Dataset content =
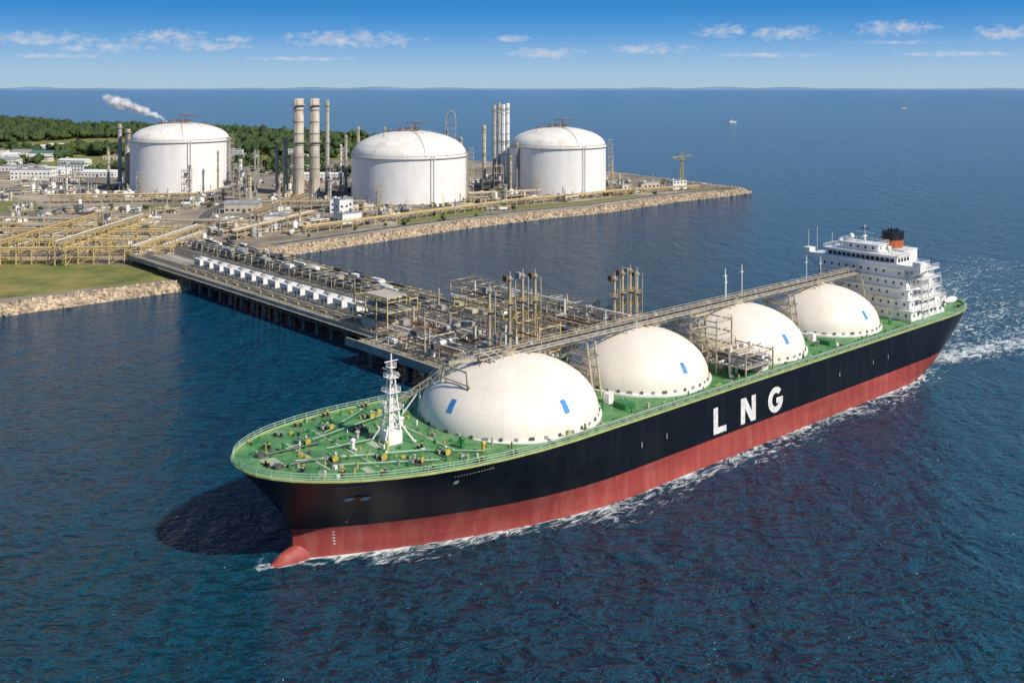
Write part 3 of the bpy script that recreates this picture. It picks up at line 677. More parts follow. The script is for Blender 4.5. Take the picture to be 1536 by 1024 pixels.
def arm(a,b_,hh,reach):
    mb=MB(); mb.cyl((0,0,0),1.1,1,'conc',12); mb.cyl((0,0,1),.62,hh-1,'beige',12,.5)
    for z in(hh*.35,hh*.7,hh-1): mb.lathe((0,0,z),[(.6,0),(.95,0),(.95,.5),(.6,.5)],'grey',12,False)
    mb.cyl((1.7,.5,1),.22,hh*.93,'grey',8); mb.beam((0,0,hh*.6),(1.7,.5,hh*.6),.15,'grey')
    mb.beam((0,0,hh-1),(-.8,.8,hh*.45),.4,'beige',8,None,.3)
    mb.beam((-.8,.8,hh*.45),(1.2,1,hh*.62),.3,'yellow',8); mb.box((-.7,-.9,hh-.6),(1.6,1,1.6),'rust' if reach else 'grey'); mb.cyl((0,0,hh),.25,1.3,'grey',6)
    mb.lathe((0,0,hh*.7),[(.5,0),(1.5,0),(1.5,.15),(.5,.15)],'cream',12,False); mb.rail([(1.5*math.cos(i),1.5*math.sin(i),hh*.7) for i in range(6)],1,'cream',2,.07,closed=True)
    mb.build('loading_arm',None,(JO[0]+a*.685+b_*.73,JO[1]-a*.73+b_*.685,JZ),JA)
for a,b_,hh,r in((193,3,22,0),(196,8,25,1),(197,12,25.5,0),(198,16,25,1),(201,47,20.5,1),(202,49.5,22,1),(203,52,22.5,0),(204,54,21.5,1)): arm(a,b_,hh,r)

# ---------------------------------------------------------------- SHIP
SH=empty('lng_carrier_ship',(-.6,207.8,0),math.atan2(.65,.76))
BW=21.7
def zd(s):
    if s>-5: return 15.5
    t=(-5-s)/57; return 15.5+3.5*t**1.15
def lerp(a,b,t): return a+(b-a)*t
def s0(z,zz): 
    b=max(0,(z-4)/(zz-4))**1.5; return -51.5-10.3*b
def s1(z,zz):
    b=max(0,min(1,z/zz)); return 170+15*b**.7
def halfw(s,z,zz):
    b=max(0,min(1,z/zz))**1.7
    a0=s0(z,zz); Lb=lerp(65,48,b); t=max(0,min(1,(s-a0)/Lb)); p=lerp(1.6,2.3,b); q=lerp(.95,.5,b); wb=(1-(1-t)**p)**q
    bs=max(0,min(1,z/zz))**.8
    a1=s1(z,zz); Ls=lerp(38,32,bs); t=max(0,min(1,(a1-s)/Ls)); p=lerp(1.7,3,bs); q=lerp(.85,.38,bs); ws=(1-(1-t)**p)**q
    return BW*min(wb,ws)
ZB=5.6
tb=[0,.004,.015,.035,.065,.1,.15,.2,.27,.35,.45,.56,.68,.8,.9,1.0]; 
def row(kind,fr):
    pts=[]
    def zat(s):
        zz=zd(s)
        return (fr*ZB if kind=='low' else ZB+fr*(zz-ZB)),zz
    zb,zz=zat(-60); a0=s0(zb,zz)
    st=[a0+t*(14-a0) for t in tb]+[30,50,70,90,110,125]
    z1_,zz1=zat(180); a1=s1(z1_,zz1); st+=[a1-(a1-135)*(t) for t in (1,.8,.6,.45,.32,.22,.14,.08,.04,.015,.004,0)]
    for s in st:
        z,zz=zat(s)
        wv=halfw(s,z,zz)
        if s==st[0] or s==st[-1]: wv=0
        pts.append((s,wv,z))
    return pts
rows=[row('low',f) for f in(-.5,0,.25,.5,.75,1)]+[row('up',f) for f in(0,.08,.18,.3,.42,.55,.68,.8,.9,1)]
nlow=6
mb=MB(); ncol=len(rows[0])
for side in(-1,1):
    for r0,r1,k in [(rows[i],rows[i+1],'hullr') for i in range(nlow-1)]+[(rows[i],rows[i+1],'hullb') for i in range(nlow,len(rows)-1)]:
        vs=[(p[0],side*p[1],p[2]) for p in r0]+[(p[0],side*p[1],p[2]) for p in r1]
        fs=[(i,i+1,ncol+i+1,ncol+i) if side<0 else (i+1,i,ncol+i,ncol+i+1) for i in range(ncol-1)]
        mb.add(vs,fs,k,True)
ho=mb.build('hull',SH)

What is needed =
Restate the full listing verbatim and drop every picture.

Result =
Write part 3 of the bpy script that recreates this picture. It picks up at line 677. More parts follow. The script is for Blender 4.5. Take the picture to be 1536 by 1024 pixels.
def arm(a,b_,hh,reach):
    mb=MB(); mb.cyl((0,0,0),1.1,1,'conc',12); mb.cyl((0,0,1),.62,hh-1,'beige',12,.5)
    for z in(hh*.35,hh*.7,hh-1): mb.lathe((0,0,z),[(.6,0),(.95,0),(.95,.5),(.6,.5)],'grey',12,False)
    mb.cyl((1.7,.5,1),.22,hh*.93,'grey',8); mb.beam((0,0,hh*.6),(1.7,.5,hh*.6),.15,'grey')
    mb.beam((0,0,hh-1),(-.8,.8,hh*.45),.4,'beige',8,None,.3)
    mb.beam((-.8,.8,hh*.45),(1.2,1,hh*.62),.3,'yellow',8); mb.box((-.7,-.9,hh-.6),(1.6,1,1.6),'rust' if reach else 'grey'); mb.cyl((0,0,hh),.25,1.3,'grey',6)
    mb.lathe((0,0,hh*.7),[(.5,0),(1.5,0),(1.5,.15),(.5,.15)],'cream',12,False); mb.rail([(1.5*math.cos(i),1.5*math.sin(i),hh*.7) for i in range(6)],1,'cream',2,.07,closed=True)
    mb.build('loading_arm',None,(JO[0]+a*.685+b_*.73,JO[1]-a*.73+b_*.685,JZ),JA)
for a,b_,hh,r in((193,3,22,0),(196,8,25,1),(197,12,25.5,0),(198,16,25,1),(201,47,20.5,1),(202,49.5,22,1),(203,52,22.5,0),(204,54,21.5,1)): arm(a,b_,hh,r)

# ---------------------------------------------------------------- SHIP
SH=empty('lng_carrier_ship',(-.6,207.8,0),math.atan2(.65,.76))
BW=21.7
def zd(s):
    if s>-5: return 15.5
    t=(-5-s)/57; return 15.5+3.5*t**1.15
def lerp(a,b,t): return a+(b-a)*t
def s0(z,zz): 
    b=max(0,(z-4)/(zz-4))**1.5; return -51.5-10.3*b
def s1(z,zz):
    b=max(0,min(1,z/zz)); return 170+15*b**.7
def halfw(s,z,zz):
    b=max(0,min(1,z/zz))**1.7
    a0=s0(z,zz); Lb=lerp(65,48,b); t=max(0,min(1,(s-a0)/Lb)); p=lerp(1.6,2.3,b); q=lerp(.95,.5,b); wb=(1-(1-t)**p)**q
    bs=max(0,min(1,z/zz))**.8
    a1=s1(z,zz); Ls=lerp(38,32,bs); t=max(0,min(1,(a1-s)/Ls)); p=lerp(1.7,3,bs); q=lerp(.85,.38,bs); ws=(1-(1-t)**p)**q
    return BW*min(wb,ws)
ZB=5.6
tb=[0,.004,.015,.035,.065,.1,.15,.2,.27,.35,.45,.56,.68,.8,.9,1.0]; 
def row(kind,fr):
    pts=[]
    def zat(s):
        zz=zd(s)
        return (fr*ZB if kind=='low' else ZB+fr*(zz-ZB)),zz
    zb,zz=zat(-60); a0=s0(zb,zz)
    st=[a0+t*(14-a0) for t in tb]+[30,50,70,90,110,125]
    z1_,zz1=zat(180); a1=s1(z1_,zz1); st+=[a1-(a1-135)*(t) for t in (1,.8,.6,.45,.32,.22,.14,.08,.04,.015,.004,0)]
    for s in st:
        z,zz=zat(s)
        wv=halfw(s,z,zz)
        if s==st[0] or s==st[-1]: wv=0
        pts.append((s,wv,z))
    return pts
rows=[row('low',f) for f in(-.5,0,.25,.5,.75,1)]+[row('up',f) for f in(0,.08,.18,.3,.42,.55,.68,.8,.9,1)]
nlow=6
mb=MB(); ncol=len(rows[0])
for side in(-1,1):
    for r0,r1,k in [(rows[i],rows[i+1],'hullr') for i in range(nlow-1)]+[(rows[i],rows[i+1],'hullb') for i in range(nlow,len(rows)-1)]:
        vs=[(p[0],side*p[1],p[2]) for p in r0]+[(p[0],side*p[1],p[2]) for p in r1]
        fs=[(i,i+1,ncol+i+1,ncol+i) if side<0 else (i+1,i,ncol+i,ncol+i+1) for i in range(ncol-1)]
        mb.add(vs,fs,k,True)
ho=mb.build('hull',SH)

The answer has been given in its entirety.